Among those searching for a "new
Dylan" (a phrase seemingly applied to every male singer/songwriter who has come along since
Bob Dylan arrived in Greenwich Village in 1961), the adherents to the topical songwriting movement of the early '60s must be the most fervent.
Dylan -- then thought of as a sort of "new
Woody Guthrie" -- served their interests faithfully from about 1962, when he started writing songs in earnest, to about 1964, when he began to turn away from topical writing. Others in the same vein, such as
Phil Ochs and
Tom Paxton, never had quite the same impact. A decade later,
Ochs, in association with Broadside, the topical folksong magazine run by
Agnes "Sis" Cunningham and
Gordon Friesen, "presents" 22-year-old
Sammy Walker, who seems to have been fashioned, or to have fashioned himself, deliberately as the new
Dylan the political folkies had been looking for.
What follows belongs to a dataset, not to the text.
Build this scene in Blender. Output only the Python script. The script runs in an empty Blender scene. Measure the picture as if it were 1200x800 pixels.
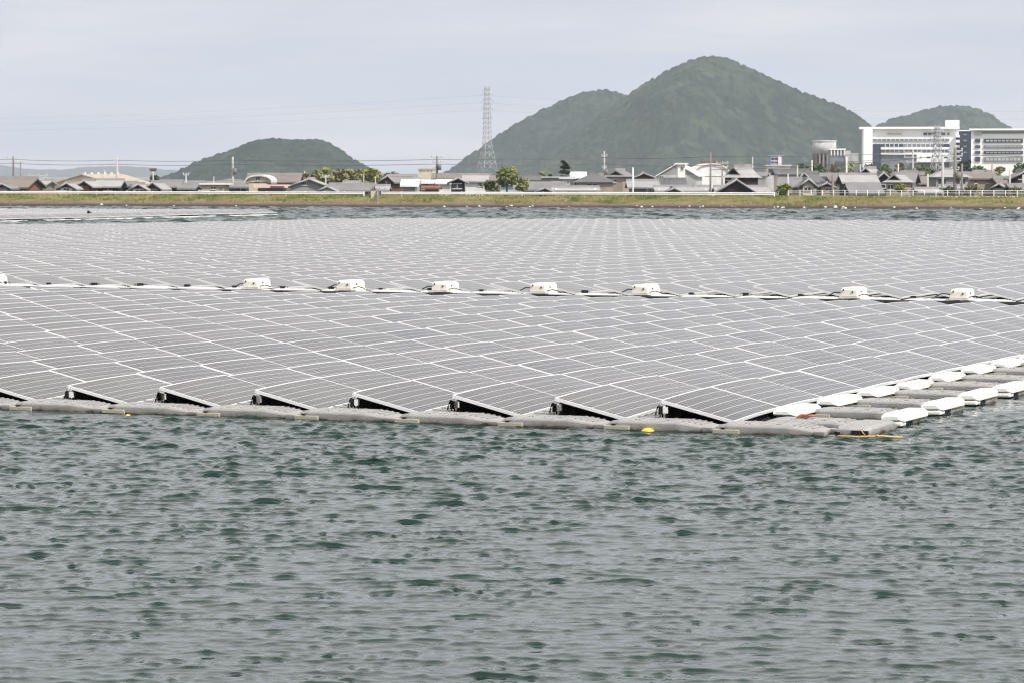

Walker, a native of Norcross, GA, fingerpicks an acoustic guitar and blows familiar harmonica interludes in his songs, which he sings in a voice uncannily like that of the
Dylan of the LPs
The Freewheelin' Bob Dylan and
The Times They Are A-Changin'. And starting with the album's title song, concerning Patty Hearst, he addresses political and social issues from a left-wing stance. When he turns personal, as on "My Old Yearbook," he sounds a bit more like
John Prine than
Dylan, but his humorous song "Funny Farm Blues" could be one of
Dylan's talking blues songs. He evokes his primary inspiration on "Ragamuffin Minstrel Boy," but also harks back to
Guthrie on "I Ain't Got No Home in This World Anymore" (on which
Ochs and
Cunningham sing along) and pays tribute to his sponsor on
Ochs' "Bound for Glory" (which is, of course,
Ochs' tribute to
Guthrie, and on which he again sings harmony).
Walker is thus steeped in a noble tradition, and he is nobly trying to extend it into the middle of the '70s. But for many listeners, he will seem an imitation of
Dylan (whom he also seems to resemble in appearance, from the photograph on the back cover), and that may be a distraction.